- **RECORD LIST**
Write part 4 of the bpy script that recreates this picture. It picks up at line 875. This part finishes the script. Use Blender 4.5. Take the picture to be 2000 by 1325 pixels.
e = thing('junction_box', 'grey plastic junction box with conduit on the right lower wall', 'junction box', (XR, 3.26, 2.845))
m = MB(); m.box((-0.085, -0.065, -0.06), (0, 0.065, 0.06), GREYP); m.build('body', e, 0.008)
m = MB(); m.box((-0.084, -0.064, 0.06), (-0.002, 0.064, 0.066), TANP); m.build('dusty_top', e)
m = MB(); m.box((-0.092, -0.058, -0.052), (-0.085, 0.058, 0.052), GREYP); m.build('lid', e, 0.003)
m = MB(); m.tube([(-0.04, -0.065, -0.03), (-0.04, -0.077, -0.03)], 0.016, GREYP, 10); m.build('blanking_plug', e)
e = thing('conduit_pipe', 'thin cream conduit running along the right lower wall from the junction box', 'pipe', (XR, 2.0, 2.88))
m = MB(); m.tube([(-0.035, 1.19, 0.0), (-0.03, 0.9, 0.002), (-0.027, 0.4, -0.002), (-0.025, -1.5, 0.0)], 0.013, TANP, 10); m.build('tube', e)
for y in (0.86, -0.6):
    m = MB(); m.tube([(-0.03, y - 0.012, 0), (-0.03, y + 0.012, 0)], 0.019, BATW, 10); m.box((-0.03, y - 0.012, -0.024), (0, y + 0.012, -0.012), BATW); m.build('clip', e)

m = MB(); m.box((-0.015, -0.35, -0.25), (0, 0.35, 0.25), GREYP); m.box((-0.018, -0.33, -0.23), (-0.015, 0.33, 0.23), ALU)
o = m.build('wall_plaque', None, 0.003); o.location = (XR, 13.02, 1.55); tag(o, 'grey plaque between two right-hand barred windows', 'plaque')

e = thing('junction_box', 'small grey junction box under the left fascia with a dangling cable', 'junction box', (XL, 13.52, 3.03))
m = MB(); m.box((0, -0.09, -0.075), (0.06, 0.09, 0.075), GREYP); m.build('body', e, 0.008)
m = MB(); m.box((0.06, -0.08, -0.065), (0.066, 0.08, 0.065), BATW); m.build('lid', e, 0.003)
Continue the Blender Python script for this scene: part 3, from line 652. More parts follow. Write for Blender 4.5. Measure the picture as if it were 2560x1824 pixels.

- **GOAL**
Copy out the whole listing, exactly as written.

- **RESPONSE TO THIS TASK**
Write part 4 of the bpy script that recreates this picture. It picks up at line 875. This part finishes the script. Use Blender 4.5. Take the picture to be 2000 by 1325 pixels.
e = thing('junction_box', 'grey plastic junction box with conduit on the right lower wall', 'junction box', (XR, 3.26, 2.845))
m = MB(); m.box((-0.085, -0.065, -0.06), (0, 0.065, 0.06), GREYP); m.build('body', e, 0.008)
m = MB(); m.box((-0.084, -0.064, 0.06), (-0.002, 0.064, 0.066), TANP); m.build('dusty_top', e)
m = MB(); m.box((-0.092, -0.058, -0.052), (-0.085, 0.058, 0.052), GREYP); m.build('lid', e, 0.003)
m = MB(); m.tube([(-0.04, -0.065, -0.03), (-0.04, -0.077, -0.03)], 0.016, GREYP, 10); m.build('blanking_plug', e)
e = thing('conduit_pipe', 'thin cream conduit running along the right lower wall from the junction box', 'pipe', (XR, 2.0, 2.88))
m = MB(); m.tube([(-0.035, 1.19, 0.0), (-0.03, 0.9, 0.002), (-0.027, 0.4, -0.002), (-0.025, -1.5, 0.0)], 0.013, TANP, 10); m.build('tube', e)
for y in (0.86, -0.6):
    m = MB(); m.tube([(-0.03, y - 0.012, 0), (-0.03, y + 0.012, 0)], 0.019, BATW, 10); m.box((-0.03, y - 0.012, -0.024), (0, y + 0.012, -0.012), BATW); m.build('clip', e)

m = MB(); m.box((-0.015, -0.35, -0.25), (0, 0.35, 0.25), GREYP); m.box((-0.018, -0.33, -0.23), (-0.015, 0.33, 0.23), ALU)
o = m.build('wall_plaque', None, 0.003); o.location = (XR, 13.02, 1.55); tag(o, 'grey plaque between two right-hand barred windows', 'plaque')

e = thing('junction_box', 'small grey junction box under the left fascia with a dangling cable', 'junction box', (XL, 13.52, 3.03))
m = MB(); m.box((0, -0.09, -0.075), (0.06, 0.09, 0.075), GREYP); m.build('body', e, 0.008)
m = MB(); m.box((0.06, -0.08, -0.065), (0.066, 0.08, 0.065), BATW); m.build('lid', e, 0.003)
Continue the Blender Python script for this scene: part 3, from line 652. More parts follow. Write for Blender 4.5. Measure the picture as if it were 2560x1824 pixels.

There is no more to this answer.